Możliwości, by rozwinąć skrzydła, nie dostała też Ana de Armas, której duże, błyszczące oczy są właściwie jedyną rzeczą, jaką zapamiętałam z jej występu w Gray Manie. Billy Bob Thornton idealnie wpisuje się w klimat filmu, gdyż prezentuje szalenie nierówny poziom aktorstwa. Jeśli zaś chodzi o Ryana Goslinga – gra tu tak, jakby miał coś ważniejszego do roboty, a w Szóstkę wcielał się przy okazji i to w ramach przysługi. I piszę to ja, która czekałam na ten film z jego powodu, bo od czasów Fanatyka kocham Goslinga zawsze i wszędzie – niezależnie, czy wciela się w milczącego kierowcę w Drive, androida w Blade Runnerze 2049, playboya w Kocha, lubi, szanuje czy chłopaka zakochanego w dmuchanej lali w Miłości Larsa.
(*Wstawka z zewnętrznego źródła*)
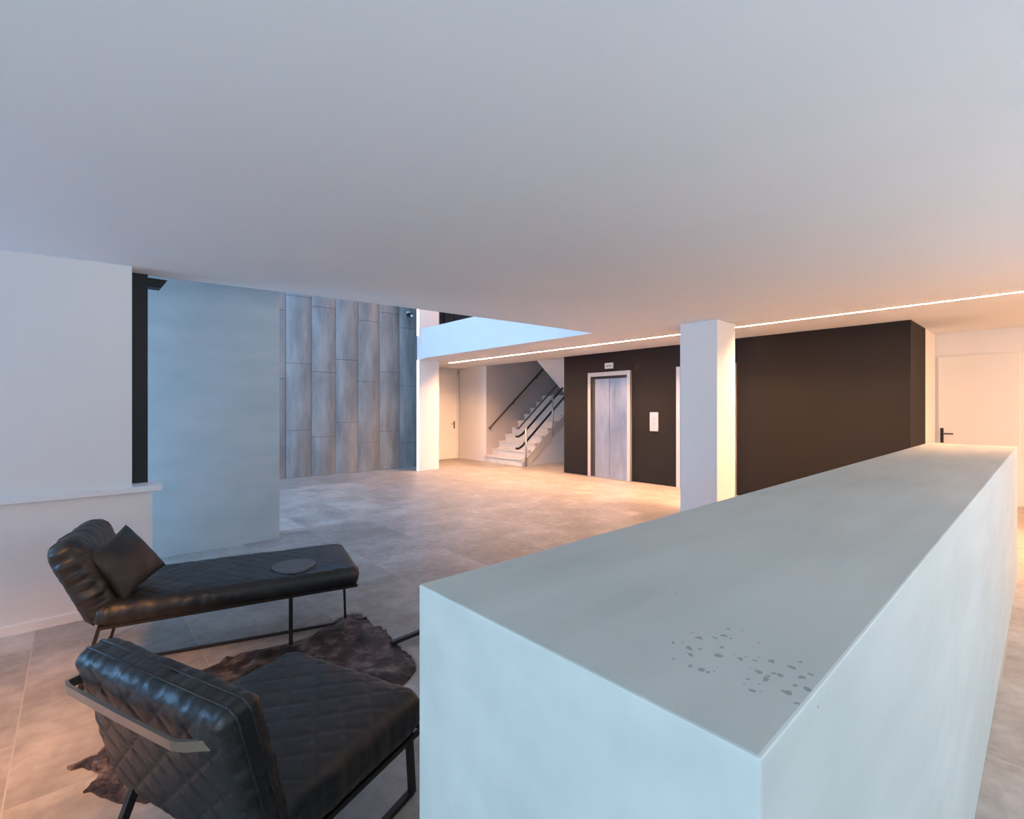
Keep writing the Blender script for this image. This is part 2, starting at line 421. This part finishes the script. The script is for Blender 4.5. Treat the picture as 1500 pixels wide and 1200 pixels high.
# ------------------------------------------------------------------ LED lines
o = boxes('ceiling_light_strip', [(7.086, 7.134, -2.15, 10.295, cz(7.1)+.025, cz(7.1)+.045)], 'led')
tag(o, 'long glowing warm white light line set in the ceiling', 'ceiling light')
r = empty('vertical_light_strip', (6.005, 9.99, 0)); tag(r, 'upright glowing light line on the edge of the pillar', 'light strip')
for z0, z1 in ((0.0, cz(6)-.01), (3.20, 5.4)):
    o = boxes('light_profile', [(5.999, 6.011, 9.955, 10.03, z0, z1)], 'led_v', r); o.matrix_parent_inverse = Matrix.Translation((-6.005, -9.99, 0))

# ------------------------------------------------------------------ lifts
def lift(y0, label):
    y1 = y0+1.08
    r = empty('elevator_door', (8.33, (y0+y1)/2, 0)); tag(r, label, 'elevator', None)
    f = boxes('frame', [(8.255, 8.328, y0, y0+.075, 0, 2.24), (8.255, 8.328, y1-.075, y1, 0, 2.24), (8.255, 8.328, y0+.075, y1-.075, 2.155, 2.24)], 'steel_frame', bevel=.003)
    par(f, r)
    par(boxes('lintel', [(8.300, 8.329, y0+.075, y1-.075, 2.10, 2.155)], 'frame_black'), r)
    ym = (y0+y1)/2
    par(boxes('door_leaf', [(8.312, 8.329, y0+.075, ym-.002, .012, 2.10)], 'lift_door'), r)
    par(boxes('door_leaf', [(8.306, 8.329, ym+.002, y1-.165, .012, 2.10)], 'lift_door'), r)
    par(boxes('reveal', [(8.262, 8.329, y1-.080, y1-.0755, 0, 2.15)], 'gap'), r)  # dark facing puts the recess shade on the jamb's inner side
    par(boxes('recess_shade', [(8.318, 8.329, y1-.164, y1-.0805, .012, 2.10)], 'gap'), r)  # flat dark strip painted in for the shade of a deeper recess
    par(boxes('threshold', [(8.24, 8.329, y0+.01, y1-.01, .0, .011)], 'steel'), r)
lift(5.62, 'steel elevator door in the charcoal wall, left of the call panel')
lift(3.535, 'elevator door mostly hidden behind the white column, frame edges showing')
r = empty('call_panel', (8.32, 5.11, 1.2)); tag(r, 'tall steel call button panel beside the elevator door', 'call panel')
par(boxes('plate', [(8.305, 8.3305, 5.02, 5.20, 1.03, 1.397)], 'steel_frame', bevel=.003), r)
for z in (1.17, 1.27):
    bm = bmesh.new(); tube(bm, [(8.306, 5.11, z), (8.298, 5.11, z)], .016, 20); par(finish(bm, 'button', 'steel', smooth=False), r)
r = empty('floor_indicator', (8.32, 6.175, 2.37)); tag(r, 'small white floor indicator box above the elevator door', 'indicator')
par(boxes('housing', [(8.300, 8.329, 6.07, 6.28, 2.31, 2.43)], 'plastic', bevel=.004), r)
par(boxes('display', [(8.297, 8.2995, 6.10, 6.25, 2.345, 2.385)], simple('display_grey', (.42, .39, .37), .3), None), r)

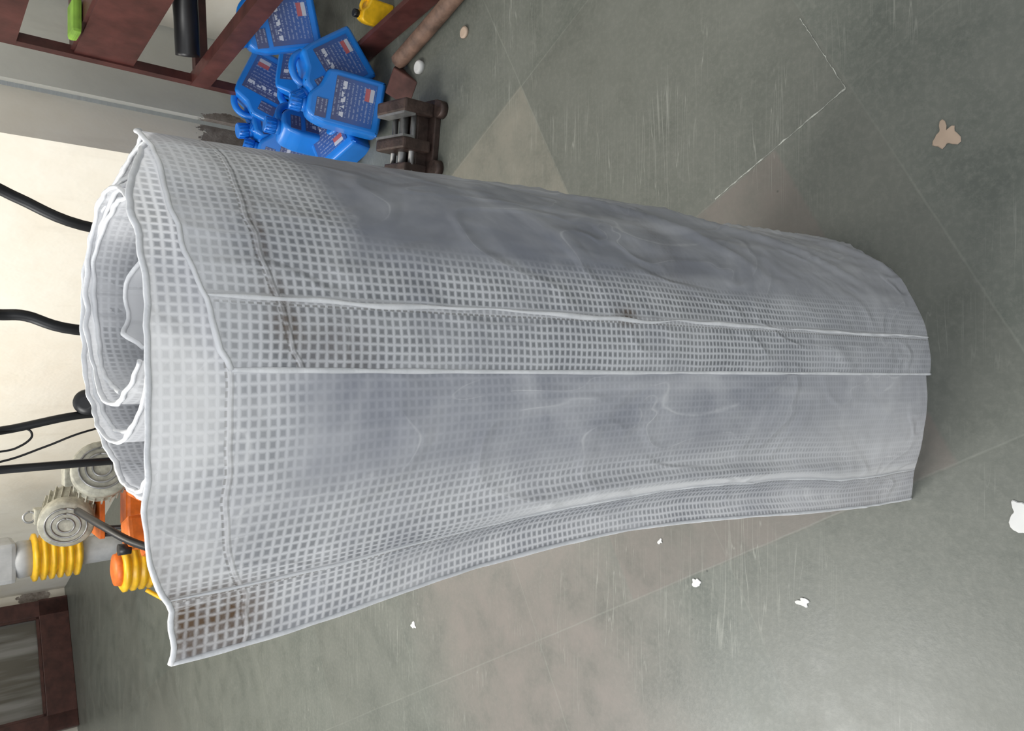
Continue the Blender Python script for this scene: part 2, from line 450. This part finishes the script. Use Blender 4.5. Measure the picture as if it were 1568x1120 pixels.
def attrB(s, z, dt, u):
    inner = sm(.75, 1.2, s)
    k = noise.noise(V((s*7, z*3, 8)))
    band = sm(.135+.02*k, .085+.02*k, dt)
    left = sm(.165+.03*k, .115, s)*(.75+.25*k)*(1-.5*sm(.75, .2, z))
    vis = max(band*(.80-.3*k), left, .3*inner, .14)
    ce = .078 - .012*sm(1.0, .3, z)
    fo = sm(.026, .011, abs(s-ce))*sm(1.10, .90, z)*sm(.057, .062, s)  # highlight on the flap's fold, painted in as a white band
    white = max(sm(.008, .001, dt), .95*fo, .5*sm(.075, .015, dt)*sm(.06, .12, s)*(.6+k), .65*sm(.25, .6, noise.noise(V((s*7+9, z*6, 2)))+.3)*sm(.20, .04, dt)*sm(.08, .15, s))
    dirt = 1.1*gauss(s-.028, .035)*sm(.10, .04, dt) + .30*gauss(s-.09, .04)*sm(.06, .0, dt) + .4*gauss(s-.06, .008)*sm(.2, .0, dt) \
        + .18*sm(.12, .03, s)*gauss(z-.15, .15)
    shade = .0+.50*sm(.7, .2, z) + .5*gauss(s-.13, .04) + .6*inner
    return dict(vis=vis, white=min(1, max(0, white)), dirt=min(1, dirt), shade=min(1, shade))
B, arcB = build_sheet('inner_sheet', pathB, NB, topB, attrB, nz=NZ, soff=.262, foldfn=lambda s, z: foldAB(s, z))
def pathC(u, z):
    phi = 2.3 + 2*PI*1.35*u
    cx, cy = .075, .80
    r = .092 - .040*u + .010*math.sin(phi*3+z*3)
    return V((cx+r*.9*math.sin(phi), cy-r*1.1*math.cos(phi), 0))
C, arcC = build_sheet('core_sheet', pathC, 90, lambda s, u: 1.275+.02*math.sin(s*18)+.015*noise.noise(V((s*30, 1, 1))),
    lambda s, z, dt, u: dict(vis=.05, white=max(.8, sm(.012, .004, dt)), shade=1.0), nz=90, amp=1.4)

def grid_pts(o, nu, nz, which, i0=0, off=0.0):
    vs = o.data.vertices
    if which == 'top': return [vs[i*(nz+1)+nz].co.copy() for i in range(nu+1)]
    return [vs[i0*(nz+1)+j].co.copy() for j in range(nz+1)]
def cord(name, pts, r, v=.35):
    b = MB(); b.tube(pts, lambda i: r*(1+v*noise.noise(V((i*.16, r*900, len(pts)))) + v*noise.noise(V((i*.05, r*500, 2)))), M_hem, seg=8, sub=1)
    return b.obj(name)
root = bpy.data.objects.new('rolled_mesh_tarpaulin', None); scene.collection.objects.link(root)
kids = [A, B, C]
kids.append(cord('outer_top_hem', grid_pts(A, NA, NZ, 'top'), .0023))
kids.append(cord('outer_end_hem', grid_pts(A, NA, NZ, 'side'), .0023))
kids.append(cord('inner_top_hem', grid_pts(B, NB, NZ, 'top'), .0024))
kids.append(cord('inner_end_hem', grid_pts(B, NB, NZ, 'side'), .0023))
kids.append(cord('core_top_hem', grid_pts(C, 90, 90, 'top'), .0026))
def welt(name, o, arc, nu, nz, s0, r):
    pts = []
    for j in range(nz+1):
        z = j/nz
        s = s0 + .0045*noise.noise(V((z*7, s0, 3))) + .0025*noise.noise(V((z*22, s0, 8)))
        i = max(k for k in range(nu) if arc[k] <= s); f = (s-arc[i])/(arc[i+1]-arc[i])
        a = o.data.vertices[i*(nz+1)+j].co; b = o.data.vertices[(i+1)*(nz+1)+j].co
        pts.append(a.lerp(b, f)+V((0, -r*.15+.0012*noise.noise(V((z*11, 5, s0))), 0)))
    return cord(name, pts, r, .7)
kids.append(welt('outer_seam_welt', A, arcA, NA, NZ, HEM, .0020))
kids.append(welt('inner_seam_welt', B, arcB, NB, NZ, HEM, .0013))
for k in kids: k.parent = root

# ------------------------------------------------------------------ oil cans
def can_mesh(mb_=M_blue, mc=M_blue2, label=True, nm='oil_can'):
    b = MB()
    body = [(-.088, 0), (.088, 0), (.092, .012), (.092, .160), (.086, .195), (.030, .212), (.006, .236), (-.010, .245),
            (-.062, .245), (-.080, .228), (-.092, .185), (-.092, .012)]
    b.prism(body, -.052, .052, mb_, bev=.012)
    b.cyl((-.038, 0, .240), (-.038, 0, .262), .026, .024, mb_)
    b.cyl((-.038, 0, .258), (-.038, 0, .296), .028, .026, mc)
    for k in range(14):
        a = 2*PI*k/14; b.box((-.038+.0275*math.cos(a), .0275*math.sin(a), .277), (.003, .003, .032), mc, Matrix.Rotation(a, 3, 'Z'))
    b.tube([(-.008, 0, .238), (.024, 0, .246), (.058, 0, .236), (.080, 0, .210), (.084, 0, .180)], .0125, mb_, seg=10)
    if label:
        for y in (-.0535, .0535):
            b.box((-.002, y, .098), (.142, .0012, .135), M_label)
            b.box((-.045, y*.995, .200), (.060, .0012, .036), M_label)
    o = b.obj(nm); me = o.data; bpy.data.objects.remove(o); return me
can_me = can_mesh()
can_y = can_mesh(M_yellow, M_black, False, 'yellow_can')
def put_can(loc, up, face, s=1.12, me=can_me, name='oil_can'):
    up = V(up).normalized(); f = V(face); f = (f - up*f.dot(up)).normalized()
    yv = -f; xv = yv.cross(up).normalized()
    R = Matrix((xv, yv, up)).transposed()
    o = bpy.data.objects.new(name, me); scene.collection.objects.link(o)
    o.matrix_world = Matrix.Translation(loc) @ R.to_4x4() @ Matrix.Scale(s, 4)
    return o
cans = [((.975, 2.56, .02), (.14, .28, 1), (-.15, -1, .3)),
        ((1.20, 2.62, .08), (-.55, .10, .78), (-.1, -1, .25)),
        ((1.34, 2.96, .12), (-1, .0, .15), (0, -.7, .7)),
        ((1.30, 3.14, .18), (-.9, .1, .4), (0, -1, .4)),
        ((.96, 2.88, .00), (.1, .15, 1), (.5, -1, .2)),
        ((.82, 2.74, .062), (.9, .45, .12), (.1, -.3, 1)),
        ((.90, 3.08, .0), (.25, .3, 1), (-.4, -1, .2)),
        ((1.34, 2.74, .20), (-.25, .3, .9), (-.3, -1, .3)),
        ((1.08, 3.16, .02), (-.15, .1, 1), (.2, -1, .2)),
        ((1.13, 2.90, .055), (-.8, -.5, .08), (0, -.2, 1))]
for l, u, f in cans: put_can(l, u, f)
put_can((1.33, 2.52, .0), (.0, .0, 1), (-.4, -1, .2), .50, can_y, 'yellow_can')

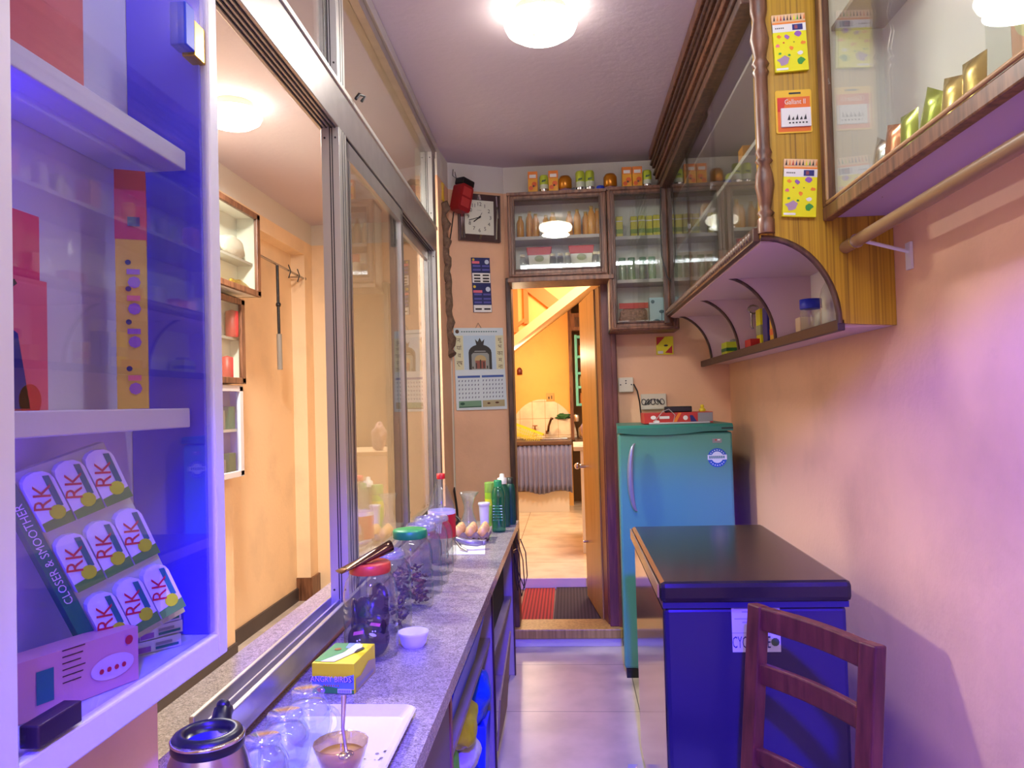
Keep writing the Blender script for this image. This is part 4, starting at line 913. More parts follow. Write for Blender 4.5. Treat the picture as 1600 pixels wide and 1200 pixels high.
# ------------------------------------------------------------------ right hand cabinets
rc = thing('long_wall_cabinet', 'long brown glass fronted wall cabinet with curved brackets on the right wall', 'cabinet', (.72, 3.1, 1.53))
XFc = .54
b = MB(inwhite).B(.88, .899, 2.18, 4.34, 1.55, 2.69).m(shelfm).B(XFc+.01, .88, 2.18, 4.12, 1.785, 1.80).B(XFc+.02, .88, 2.18, 4.12, 2.60, 2.69)
put('cabinet_body', b, rc)
put('shelf', MB(shelfm).B(.60, .879, 2.19, 4.12, 2.13, 2.145), rc)
put('shelf', MB(shelfm).B(.60, .879, 2.19, 4.12, 2.40, 2.412), rc)
# laminate end panel with concave curve
curve = [(.545+.205*math.sin(a), 1.545+.245*math.cos(a)) for a in [PI/2*i/14 for i in range(15)]]
pts = [(.899, 1.535), (.899, 2.69), (.545, 2.69)]+curve
def xz_prism(b, pts, y0, y1):
    n = len(pts); v = [(x, y0, z) for x, z in pts]+[(x, y1, z) for x, z in pts]
    b.add(v, [list(range(n)), list(range(n, 2*n))[::-1]]+[(i, n+i, n+(i+1) % n, (i+1) % n) for i in range(n)])
b = MB(lam); xz_prism(b, pts, 2.16, 2.18); put('end_panel', b, rc)
b = MB(darkwood); b.tube([(x, 2.166, z) for x, z in curve], .009, 8); put('curved_edge', b, rc)
lil = mat('pale_lilac_board', (222, 194, 196), .6)
for y in (2.82, 3.42, 4.06):
    # inner curved brackets
    c2 = [(.545, 1.785)]+curve+[(.752, 1.545)]
    b = MB(lil); xz_prism(b, [(.88, 1.55), (.88, 1.785)]+curve, y, y+.014)
    br = put('curved_bracket', b, rc)
    put('bracket_edge', MB(darkwood).tube([(x, y, z) for x, z in curve], .006, 6), br)
put('lower_shelf', MB(lil).B(.758, .899, 2.18, 4.34, 1.535, 1.550).m(mat('dark_lipping', (64, 42, 38), .5)).B(.742, .762, 2.16, 4.34, 1.525, 1.556), rc, bev=.002)
put('underside_board', MB(lil).B(XFc+.008, .879, 2.18, 4.12, 1.778, 1.785), rc)
# bottom rail with carved ornament
b = MB(darkwood).B(.528, .556, 2.18, 4.12, 1.783, 1.822)
rail = put('carved_rail', b, rc, bev=.003)
b = MB(mat('carved_grey_brown', (104, 84, 72), .45))
for i in range(56): b.ell((.528, 2.22+i*.034, 1.803), (.007, .015, .012), 8, 6)
put('carving', b, rail)
# cornice
b = MB(darkwood).B(.518, .57, 2.184, 4.18, 2.46, 2.54).m(wood).B(.504, .56, 2.184, 4.18, 2.54, 2.60).m(darkwood).B(.490, .56, 2.184, 4.18, 2.60, 2.65).m(wood).B(.474, .56, 2.184, 4.18, 2.65, 2.698)
b.m(darkwood)
for x, z in ((.516, 2.50), (.502, 2.57), (.488, 2.625)): b.tube([(x, 2.184, z), (x, 4.18, z)], .010, 8)
put('cornice', b, rc, bev=.004)
# turned corner post
def turned(x, y, z0, z1, r=.019):
    h = z1-z0
    prof = [(r*1.1, 0), (r*1.1, .06*h), (r*.7, .07*h), (r*1.15, .085*h), (r*.7, .10*h), (r*.8, .12*h), (r*1.25, .20*h), (r*1.1, .25*h), (r*.7, .29*h), (r*1.15, .305*h), (r*.75, .32*h), (r*1.1, .34*h), (r*.85, .36*h), (r*.85, .66*h), (r*1.1, .68*h), (r*.75, .70*h), (r*1.15, .715*h), (r*.75, .74*h), (r*1.25, .82*h), (r*.8, .90*h), (r*1.1, .94*h), (r*1.1, h)]
    return MB(wood).lathe(prof, (x, y, z0), 20)
put('turned_post', turned(.560, 2.160, 1.80, 2.46, .021), rc)
b = turned(.540, 4.085, 1.75, 2.46, .019); b.m(darkwood).B(.518, .535, 4.06, 4.10, 1.75, 2.46).B(.545, .562, 4.02, 4.06, 1.80, 2.46)
put('turned_post', b, rc)
# sliding glass doors
for y0, y1, x in ((2.19, 2.86, .545), (2.80, 3.46, .551), (3.40, 4.07, .545)):
    put('glass_pane', MB(cabglass).B(x, x+.004, y0, y1, 1.82, 2.47), rc)
# goods inside the cabinet
gb = None
for k in range(12):
    x, y = .70+.03*(k % 2), 2.35+k*.14
    m = [P('tin_lime', (170, 180, 70)), P('pack_orange', (214, 150, 60)), P('tin_grey', (170, 166, 156))][k % 3]
    b = MB(m)
    if k % 3 == 1: b.B(x-.03, x+.03, y-.035, y+.035, 2.146, 2.28)
    else: b.lathe([(.028, 0), (.03, .005), (.03, .11), (.024, .12), (.001, .121)], (x, y, 2.146), 18)
    tag(put('grocery_carton' if k % 3 == 1 else 'grocery_tin', b, origin=(x, y, 2.146)), f'{["lime","orange","grey"][k%3]} {"carton" if k%3==1 else "tin"} behind cabinet glass, {ORD[k]} from the near end of the middle shelf', 'carton' if k % 3 == 1 else 'tin', 'groceries behind the right cabinet glass')
for k in range(8):
    x, y = .70, 2.40+k*.2
    b = MB(P('clear_pack', (196, 190, 180))).B(x-.03, x+.03, y-.05, y+.05, 1.80, 1.93) if k % 2 else MB(P('clear_pack_red', (170, 80, 66))).B(x-.03, x+.03, y-.05, y+.05, 1.80, 1.90)
    tag(put('grocery_pack', b, origin=(x, y, 1.80), bev=.006), f'{"pale" if k%2 else "red"} packet, {ORD[k]} from the near end on the cabinet floor behind glass', 'packet', 'packets on the cabinet floor')
# black wire near the corner post
tag(put('corner_wire', MB(blackp).tube([(.515, 4.04, 2.46), (.508, 4.05, 2.30), (.510, 4.05, 2.10), (.530, 4.03, 1.99), (.550, 3.99, 1.95)], .003, 6), origin=(.51, 4.05, 2.1)), 'thin black wire looped down the corner post', 'wire')
# packs on the laminate panel
def pencil_pack(x, z, rot, lab):
    t = thing('colouring_pack', lab, 'pencil pack', (x, 2.155, z-.085), 'yellow pencil packs pinned to the laminate panel')
    M0 = Matrix.Translation((x, 2.152, z)) @ Matrix.Rotation(rot, 4, 'Y') @ FR((0, 0, 0))
    b = MB(yellow); b.M = M0; b.B(-.045, .045, -.080, .055, -.006, .004)
    b.m(whitep).B(-.045, .045, .030, .055, -.0062, .0042); b.m(P('pack_cream', (236, 196, 150))).B(-.045, .045, .055, .080, -.006, .002); put('pack_body', b, t)
    b = MB(orangep); b.M = M0; b.rect(-.045, .045, .052, .057, .0046).m(navy).rect(.008, .036, .033, .049, .005).m(P('thumb', (150, 70, 80))).rect(.014, .022, .036, .046, .0054).m(blackp)
    for i in range(5): b.rect(-.038+i*.005, -.035+i*.005, .039, .0425, .005)
    cols = [blackp, orangep, red, navy, brownp, blackp, yellow, green, blackp, orangep]
    for i, m in enumerate(cols): b.m(m).poly([(-.042+i*.009, .062), (-.037+i*.009, .062), (-.0385+i*.009, .078)], .0045)
    rnd = random.Random(2)
    for u, v_, m, r in ((-.03, .018, orangep, .006), (-.008, .016, purplep, .008), (.022, .022, purplep, .009), (-.035, -.008, pinkp, .006), (.035, -.004, orangep, .007), (.002, -.016, orangep, .007), (-.02, -.05, P('hippo_grey', (170, 140, 170)), .018), (.024, -.032, whitep, .008), (.024, -.052, green, .012), (-.03, -.03, green, .005), (-.005, -.036, green, .004), (.01, .0, blackp, .002), (-.018, -.0, red, .003)):
        b.m(m).poly([(u+r*rnd.uniform(.7, 1.2)*math.cos(2*PI*i/9), v_+r*rnd.uniform(.5, 1)*math.sin(2*PI*i/9)) for i in range(9)], .0048)
    b.m(whitep).rect(-.042, -.01, -.076, -.070, .005)
    put('pack_print', b, t)
pencil_pack(.640, 2.325, math.radians(-2), 'yellow pencil pack pinned highest on the laminate panel')
pencil_pack(.652, 1.920, math.radians(4), 'yellow pencil pack pinned lowest on the laminate panel')
t = thing('razor_blister', 'orange and red blister card with white pack at mid height on the laminate panel', 'blister card', (.645, 2.155, 2.075))
b = MB(P('blister_yellow', (236, 190, 50))); b.M = FR((.645, 2.157, 2.135)); b.prism(rrect(-.049, .049, -.060, .060, .006), -.002, .001)
b.m(P('blister_orange', (228, 110, 40))).rect(-.044, .044, -.056, .040, .002).m(P('blister_red', (206, 40, 30))).poly([(-.044, .0), (-.044, .038), (-.018, .038), (-.030, .0)], .0026).m(blackp).rect(-.012, .02, .048, .053, .002).m(whitep).text('Gallant II', .020, .004, .026, .003, .80)
b.m(whitep).B(-.036, .044, -.044, .008, .001, .008).m(blackp)
for i in range(5): b.poly([(-.02+i*.011, -.026), (-.012+i*.011, -.026), (-.014+i*.011, -.010-.006*(i % 2))], .0088)
for i in range(6): b.rect(-.016+i*.009, -.011+i*.009, -.036, -.032, .0088)
put('card_body', b, t)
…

Podziwiam go w każdej roli, uwielbiam jego minimalistyczne aktorstwo i zawsze bronię go przed zarzutami, że jest aktorem jednej miny. Nie jest. I nie jest nim także w tym filmie. Wciąż jest mistrzem detali i ma w sobie sporo bezpretensjonalnego uroku. Gra po prostu tak, jakby mu się nie chciało. Kto wie, być może tak właśnie było, gdy zorientował się, dokąd zmierza ten projekt.
A zmierza do bardzo słabego finału, który jest wisienką na torcie nieprawdopodobieństwa. Wszelki sens zostaje tu porzucony na rzecz dosłownego (a jakże!) pojedynku protagonisty z antagonistą, który nie jest nawet atrakcyjny wizualnie. Ofiara z logiki została więc złożona na próżno. Wszystko, co dzieje się później, tylko to potwierdza. Kiedy czytam w materiałach prasowych, że Joe i Anthony Russo poświęcili dziewięć (!) lat życia na rozwój tego projektu, szlifowanie scenariusza i dopracowywanie szczegółów, zastanawiam się, kto nakręcił za nich Infinity War i Endgame. Trudno mi bowiem uwierzyć, że umysły, które przez niemal dekadę głowiły się nad tak dziurawą fabułą, były w stanie dać światu najbardziej spektakularny blockbuster wszech czasów.
I choć naprawdę nie chcę, znów muszę napisać to samo, co w recenzji poprzedniego „hitu Netflixa” – zmarnowana obsada, zmarnowany pomysł, zmarnowane pieniądze… ale tak, zawsze mogło być gorzej. Czy zgadzacie się z tym stwierdzeniem, będziecie mogli sprawdzić od 22 lipca, kiedy Gray Man zadebiutuje na platformie Netflix.